Reason? Not only neglect of the ancient cave temples but because of the crude temple built at the bottom of the rock at Dambulla and worse, having pieces of rock made from plastic or whatever, placed beside its entrance.

This cat finds the decade or two old ‘Golden Temple’ imitative of a Thai temple with a garish Buddha statue to be ‘a monstrosity’. She is justified, though many would label her sacrilegious.

In fact, she has refused to visit the Dambulla rock caves after her first view of the newly built temple at the base of the rock because she felt it was an eyesore; an unforgiveable intrusion, which to her was so starkly jarring against the backdrop of the real solid rock and the serene, ancient temples above.

The article received continues thus: ‘The Sri Lankan government is bound by international treaty obligations to protect the cave monastery which is home to 2,000-year-old murals and 157 Buddha statues, she (DG of UNESCO) told reporters in Colombo at the end of her four-day visit.

A team of experts who visited the site in central Sri Lanka last year found the site poorly maintained and warned that new constructions have affected its heritage value, she said.’

A monk at the temple has been resisting Government efforts to take over the maintenance of the temple, but Bokova said it was the responsibility of the Sri Lankan State to ensure that the property was well preserved.

Twenty years ago

Menika spoke with an architect no sooner she saw the new temple, twenty years ago, about the travesty committed in Dambulla with this garish building, and inquired how a Heritage Site would be so imposed upon.

The architect said the monk who boasts of a degree in architecture or archeology goes his own way. His excuse was that the new temple was below the ancient caves.

It was this monk, this feline believes, who opposed the construction of Heritage Kandalama as environmentally injurious.

Nonsense. The hotel is completely complementary to the forest/wewa/ village ambiance of the place.

Also if this cat’s memory is OK, it was this building priest, or at least someone from the Dambulla temple, who marched with some men bearing clubs to a boutique owned by a Muslim trader and searched the fridge for stored meat. UNESCO World Heritage Sites in Sri Lanka, designated after stringent screening and having to satisfy strict criteria are: the ancient cities of Polonnaruwa, Anuradhapura and Sigiriya (1982); the sacred city of Kandy (1988); Galle and its fortifications (1988); the cave temples of Dambulla (1991); the natural sites of Sinharaja Forest (1988) and the Central Highlands (2010).

Eight sites

Surprisingly Mihintale is not a Heritage site, neither is it included as part of the sacred city of Anuradhapura. Of these eight sites we will lose one, if the government does not act fast.

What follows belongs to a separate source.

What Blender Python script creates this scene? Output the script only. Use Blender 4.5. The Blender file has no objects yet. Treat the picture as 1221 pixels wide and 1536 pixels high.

“UN officials have expressed fears that the cave temple could be struck off the prestigious list of heritage sites unless immediate corrective action is taken to preserve frescoes and remove the new construction that has been added by resident monks.”

Note the statement: “the new construction that has been added…” So this cat had the correct feeling, more gut than knowledgeable, when she felt abhorrence and outrage at her first sight of the new temple at the bottom of the Dambulla rock.

It was seen from the hill opposite Sigiriya and it was still a garish outsized pimple in the otherwise serene landscape. “The first site to be removed from UNESCO’s World Heritage List was the Arabian Oryx Sanctuary in Oman in 2007 after the government decided to reduce the size of the protected area by 90 percent - in contravention of the heritage convention.

The only other site to be removed was Germany’s Dresden Elbe valley due to the building of a four-lane bridge in the heart of the cultural landscape which meant that the property failed to keep its ‘outstanding universal value as inscribed’.” How tragic that due to one person’s obstinacy and the previous government looking the other way and the Buddha Sasana Ministry taking no notice, that we are going to lose one of our Heritage Sites. We hope this government will take immediate action.

The new temple will have to be dismantled; maybe do an Abu Simbel and take it apart piece by piece and reconstruct it far away.